## Challenge
Will you return, word for word, only the lines from the top of the data below down to and including the one with "(.40, .06, .03), 'picture_bush', var=.4)"?

[Supplied entries start]

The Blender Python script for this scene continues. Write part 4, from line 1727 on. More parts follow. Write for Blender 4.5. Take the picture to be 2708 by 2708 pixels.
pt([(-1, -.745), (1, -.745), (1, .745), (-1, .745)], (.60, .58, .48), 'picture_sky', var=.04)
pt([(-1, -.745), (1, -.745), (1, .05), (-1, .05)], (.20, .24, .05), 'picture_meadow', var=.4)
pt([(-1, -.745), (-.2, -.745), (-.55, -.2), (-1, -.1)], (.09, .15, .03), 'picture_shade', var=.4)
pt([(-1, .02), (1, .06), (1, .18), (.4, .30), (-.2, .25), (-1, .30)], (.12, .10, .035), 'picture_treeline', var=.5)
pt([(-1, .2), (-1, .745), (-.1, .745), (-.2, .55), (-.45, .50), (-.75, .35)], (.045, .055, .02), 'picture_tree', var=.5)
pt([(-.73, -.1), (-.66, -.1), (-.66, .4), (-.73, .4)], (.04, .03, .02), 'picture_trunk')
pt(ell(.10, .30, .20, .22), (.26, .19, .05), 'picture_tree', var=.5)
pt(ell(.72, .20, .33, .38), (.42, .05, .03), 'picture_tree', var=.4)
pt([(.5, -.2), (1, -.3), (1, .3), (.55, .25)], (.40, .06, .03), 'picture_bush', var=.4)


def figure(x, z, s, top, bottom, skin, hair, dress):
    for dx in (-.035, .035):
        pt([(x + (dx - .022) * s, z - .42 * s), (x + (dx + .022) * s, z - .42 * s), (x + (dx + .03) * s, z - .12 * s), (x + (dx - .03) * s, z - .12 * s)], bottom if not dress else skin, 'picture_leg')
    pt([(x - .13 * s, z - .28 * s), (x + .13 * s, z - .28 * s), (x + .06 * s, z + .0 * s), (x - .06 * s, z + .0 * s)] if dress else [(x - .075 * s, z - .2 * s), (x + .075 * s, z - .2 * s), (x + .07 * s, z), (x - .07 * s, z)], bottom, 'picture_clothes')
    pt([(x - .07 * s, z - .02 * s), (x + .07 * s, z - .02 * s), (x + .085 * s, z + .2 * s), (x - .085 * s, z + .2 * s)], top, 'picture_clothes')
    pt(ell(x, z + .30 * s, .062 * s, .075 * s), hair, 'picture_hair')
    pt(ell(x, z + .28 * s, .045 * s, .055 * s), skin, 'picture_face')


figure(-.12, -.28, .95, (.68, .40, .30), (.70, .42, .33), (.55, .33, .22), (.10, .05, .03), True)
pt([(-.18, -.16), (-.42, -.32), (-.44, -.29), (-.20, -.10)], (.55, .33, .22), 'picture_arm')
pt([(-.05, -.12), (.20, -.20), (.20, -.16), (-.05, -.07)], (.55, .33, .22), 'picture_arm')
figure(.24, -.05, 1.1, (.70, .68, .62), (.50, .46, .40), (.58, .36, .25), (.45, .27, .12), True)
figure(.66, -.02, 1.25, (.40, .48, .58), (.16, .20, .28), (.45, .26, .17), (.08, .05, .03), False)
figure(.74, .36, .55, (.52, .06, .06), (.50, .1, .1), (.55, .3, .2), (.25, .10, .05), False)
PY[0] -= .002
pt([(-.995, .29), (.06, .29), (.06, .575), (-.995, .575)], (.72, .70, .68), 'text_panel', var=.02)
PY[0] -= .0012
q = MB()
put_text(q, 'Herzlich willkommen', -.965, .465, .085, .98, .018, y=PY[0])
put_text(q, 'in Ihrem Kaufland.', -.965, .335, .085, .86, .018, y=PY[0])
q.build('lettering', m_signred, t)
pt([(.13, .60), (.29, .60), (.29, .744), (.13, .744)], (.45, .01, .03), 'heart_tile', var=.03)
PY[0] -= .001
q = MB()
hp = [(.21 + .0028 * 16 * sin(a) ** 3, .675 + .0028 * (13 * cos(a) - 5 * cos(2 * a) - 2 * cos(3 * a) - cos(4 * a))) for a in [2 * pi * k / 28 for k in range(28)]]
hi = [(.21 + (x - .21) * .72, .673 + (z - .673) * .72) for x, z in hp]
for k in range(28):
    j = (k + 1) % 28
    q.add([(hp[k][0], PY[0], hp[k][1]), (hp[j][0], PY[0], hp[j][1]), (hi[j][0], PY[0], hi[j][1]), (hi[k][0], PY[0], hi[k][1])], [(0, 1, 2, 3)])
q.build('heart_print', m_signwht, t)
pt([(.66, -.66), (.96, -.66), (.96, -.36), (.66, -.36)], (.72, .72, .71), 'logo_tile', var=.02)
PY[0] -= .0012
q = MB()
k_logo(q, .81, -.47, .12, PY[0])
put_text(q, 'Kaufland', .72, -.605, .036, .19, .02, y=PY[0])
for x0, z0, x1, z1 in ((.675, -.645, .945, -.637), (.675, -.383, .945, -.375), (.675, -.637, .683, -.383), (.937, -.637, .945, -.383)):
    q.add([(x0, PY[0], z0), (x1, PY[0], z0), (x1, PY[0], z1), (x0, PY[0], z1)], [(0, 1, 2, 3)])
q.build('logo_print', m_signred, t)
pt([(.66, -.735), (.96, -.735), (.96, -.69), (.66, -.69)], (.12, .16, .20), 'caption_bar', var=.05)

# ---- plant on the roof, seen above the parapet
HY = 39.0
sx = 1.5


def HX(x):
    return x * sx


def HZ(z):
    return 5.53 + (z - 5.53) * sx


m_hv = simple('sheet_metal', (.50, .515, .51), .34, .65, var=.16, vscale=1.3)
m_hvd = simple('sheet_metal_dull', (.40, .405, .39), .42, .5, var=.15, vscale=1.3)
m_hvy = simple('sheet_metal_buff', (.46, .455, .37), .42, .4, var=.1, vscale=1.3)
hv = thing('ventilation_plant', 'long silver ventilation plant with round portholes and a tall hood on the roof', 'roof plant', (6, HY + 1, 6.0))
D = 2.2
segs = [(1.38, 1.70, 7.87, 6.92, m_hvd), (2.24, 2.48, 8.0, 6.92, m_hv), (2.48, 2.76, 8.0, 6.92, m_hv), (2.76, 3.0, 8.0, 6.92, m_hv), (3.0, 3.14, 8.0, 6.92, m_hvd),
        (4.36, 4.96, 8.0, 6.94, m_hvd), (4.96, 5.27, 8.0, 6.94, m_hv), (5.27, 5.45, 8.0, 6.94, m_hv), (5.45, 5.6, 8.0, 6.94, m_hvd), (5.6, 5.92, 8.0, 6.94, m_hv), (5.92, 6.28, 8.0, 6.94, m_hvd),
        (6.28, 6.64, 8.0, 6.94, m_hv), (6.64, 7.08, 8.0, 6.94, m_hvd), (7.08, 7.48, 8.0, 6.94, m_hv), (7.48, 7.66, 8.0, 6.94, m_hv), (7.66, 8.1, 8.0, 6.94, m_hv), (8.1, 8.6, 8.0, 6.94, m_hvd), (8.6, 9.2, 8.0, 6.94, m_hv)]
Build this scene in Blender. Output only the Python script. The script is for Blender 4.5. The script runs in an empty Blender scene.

[Supplied entries end]

## Solution below
The Blender Python script for this scene continues. Write part 4, from line 1727 on. More parts follow. Write for Blender 4.5. Take the picture to be 2708 by 2708 pixels.
pt([(-1, -.745), (1, -.745), (1, .745), (-1, .745)], (.60, .58, .48), 'picture_sky', var=.04)
pt([(-1, -.745), (1, -.745), (1, .05), (-1, .05)], (.20, .24, .05), 'picture_meadow', var=.4)
pt([(-1, -.745), (-.2, -.745), (-.55, -.2), (-1, -.1)], (.09, .15, .03), 'picture_shade', var=.4)
pt([(-1, .02), (1, .06), (1, .18), (.4, .30), (-.2, .25), (-1, .30)], (.12, .10, .035), 'picture_treeline', var=.5)
pt([(-1, .2), (-1, .745), (-.1, .745), (-.2, .55), (-.45, .50), (-.75, .35)], (.045, .055, .02), 'picture_tree', var=.5)
pt([(-.73, -.1), (-.66, -.1), (-.66, .4), (-.73, .4)], (.04, .03, .02), 'picture_trunk')
pt(ell(.10, .30, .20, .22), (.26, .19, .05), 'picture_tree', var=.5)
pt(ell(.72, .20, .33, .38), (.42, .05, .03), 'picture_tree', var=.4)
pt([(.5, -.2), (1, -.3), (1, .3), (.55, .25)], (.40, .06, .03), 'picture_bush', var=.4)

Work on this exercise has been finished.